Written exercise: Report every line below that holds the word "spec".

════════════════════

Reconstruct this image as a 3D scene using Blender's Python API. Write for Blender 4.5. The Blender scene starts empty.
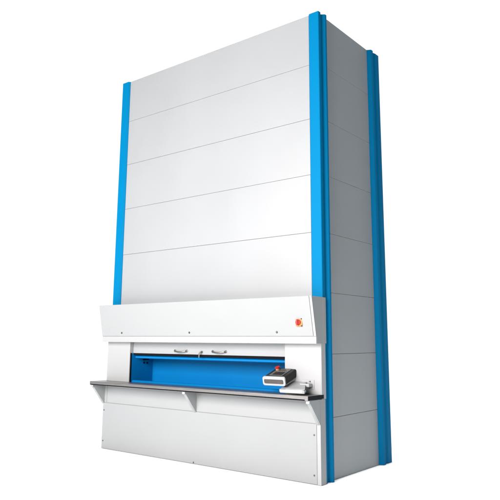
import bpy, bmesh, math, random
from mathutils import Vector, Matrix
random.seed(3)
S = bpy.context.scene
COL = S.collection

# ------------------------------------------------------------------ materials
def mat(name, color, rough=.45, metal=0.0, noise=0.0, nscale=3.0, bump=0.0, bscale=400.0, spec=.5, stretch=None, coat=0.0):
    m = bpy.data.materials.new(name); m.use_nodes = True
    nt = m.node_tree; n = nt.nodes; l = nt.links
    b = n['Principled BSDF']
    b.inputs['Roughness'].default_value = rough
    b.inputs['Metallic'].default_value = metal
    b.inputs['Specular IOR Level'].default_value = spec
    b.inputs['Coat Weight'].default_value = coat
    tc = n.new('ShaderNodeTexCoord')
    mp = n.new('ShaderNodeMapping'); l.new(tc.outputs['Object'], mp.inputs['Vector'])
    if stretch: mp.inputs['Scale'].default_value = stretch
    t = n.new('ShaderNodeTexNoise'); t.inputs['Scale'].default_value = nscale
    t.inputs['Detail'].default_value = 5
    l.new(mp.outputs['Vector'], t.inputs['Vector'])
    mx = n.new('ShaderNodeMix'); mx.data_type = 'RGBA'
    mx.inputs['A'].default_value = (*[c*(1-noise) for c in color], 1)
    mx.inputs['B'].default_value = (*[min(1, c*(1+noise)) for c in color], 1)
    l.new(t.outputs['Fac'], mx.inputs['Factor'])
    l.new(mx.outputs['Result'], b.inputs['Base Color'])
    r = n.new('ShaderNodeMapRange'); r.inputs['To Min'].default_value = max(0, rough-.08); r.inputs['To Max'].default_value = min(1, rough+.08)
    l.new(t.outputs['Fac'], r.inputs['Value']); l.new(r.outputs['Result'], b.inputs['Roughness'])
    if bump:
        t2 = n.new('ShaderNodeTexNoise'); t2.inputs['Scale'].default_value = bscale
        l.new(mp.outputs['Vector'], t2.inputs['Vector'])
        bp = n.new('ShaderNodeBump'); bp.inputs['Strength'].default_value = bump; bp.inputs['Distance'].default_value = .002
        l.new(t2.outputs['Fac'], bp.inputs['Height']); l.new(bp.outputs['Normal'], b.inputs['Normal'])
    return m

COVER = mat('warm_grey_white_coat', (.252, .268, .272), .5, noise=.035, nscale=1.1, bump=.2, bscale=2.6)
WHITE = mat('white_powder_coat', (.266, .283, .290), .42, noise=.06, nscale=.8, bump=.25, bscale=2.2)  # patchy panel reflections put into the colour as broad noise
BRIGHT = mat('bright_white_lacquer', (.305, .318, .322), .45, noise=.01)
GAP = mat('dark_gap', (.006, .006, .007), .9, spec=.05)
BLUE = mat('blue_powder_coat', (.0, .138, .298), .55, noise=.04, nscale=2.5, bump=.08, bscale=3, spec=.04)
NICHE = mat('blue_inner_lacquer', (.0, .135, .36), .5, noise=.06, nscale=1.5, spec=.1)
STEEL = mat('brushed_steel', (.25, .245, .24), .36, metal=.9, noise=.3, nscale=6, stretch=(.6, 14, 14), bump=.05, bscale=60)
CHROME = mat('satin_chrome', (.33, .32, .29), .3, metal=1, noise=.1)
NAVY = mat('black_plastic_edge', (.004, .005, .009), .5, spec=.1)
BLACK = mat('black_plastic', (.005, .005, .006), .4, noise=.2, nscale=20, spec=.25)
SCREEN = mat('grey_keypad', (.09, .09, .085), .35, noise=.3, nscale=30)
RED = mat('red_button_plastic', (.36, .012, .006), .4)
YELLOW = mat('yellow_backplate', (.5, .2, .05), .5)
COLLAR = mat('orange_collar', (.35, .15, .08), .5)
SLOT = mat('brown_label_strip', (.04, .032, .028), .5, noise=.6, nscale=25)
CASING = mat('grey_inner_casing', (.10, .105, .11), .8)
SCREWM = mat('dark_screw', (.12, .12, .12), .4, metal=.6)

# ------------------------------------------------------------------ mesh helpers
def box(bm, x0, x1, y0, y1, z0, z1, bev=0.0, seg=2):
    t = bmesh.new()
    bmesh.ops.create_cube(t, size=1)
    for v in t.verts:
        v.co = Vector(((x0+x1)/2+v.co.x*(x1-x0), (y0+y1)/2+v.co.y*(y1-y0), (z0+z1)/2+v.co.z*(z1-z0)))
    if bev: bmesh.ops.bevel(t, geom=t.edges[:], offset=bev, segments=seg, profile=.5, affect='EDGES')
    merge(bm, t)
def merge(bm, t):
    me = bpy.data.meshes.new('tmp'); t.to_mesh(me); t.free(); bm.from_mesh(me); bpy.data.meshes.remove(me)
def prism(bm, pts, axis, a, b, bev=0.0):
    """extrude polygon pts (2d) along axis between a and b"""
    t = bmesh.new()
    def P(u, v, w):
        return {'x': (w, u, v), 'y': (u, w, v), 'z': (u, v, w)}[axis]
    lo = [t.verts.new(P(u, v, a)) for u, v in pts]; hi = [t.verts.new(P(u, v, b)) for u, v in pts]
    t.faces.new(lo); t.faces.new(hi)
    n = len(pts)
    for i in range(n): t.faces.new((lo[i], lo[(i+1) % n], hi[(i+1) % n], hi[i]))
    bmesh.ops.recalc_face_normals(t, faces=t.faces[:])
    if bev: bmesh.ops.bevel(t, geom=t.edges[:], offset=bev, segments=2, profile=.5, affect='EDGES')
    merge(bm, t)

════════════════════

Completed task:
def mat(name, color, rough=.45, metal=0.0, noise=0.0, nscale=3.0, bump=0.0, bscale=400.0, spec=.5, stretch=None, coat=0.0):
    b.inputs['Specular IOR Level'].default_value = spec
GAP = mat('dark_gap', (.006, .006, .007), .9, spec=.05)
BLUE = mat('blue_powder_coat', (.0, .138, .298), .55, noise=.04, nscale=2.5, bump=.08, bscale=3, spec=.04)
NICHE = mat('blue_inner_lacquer', (.0, .135, .36), .5, noise=.06, nscale=1.5, spec=.1)
NAVY = mat('black_plastic_edge', (.004, .005, .009), .5, spec=.1)
BLACK = mat('black_plastic', (.005, .005, .006), .4, noise=.2, nscale=20, spec=.25)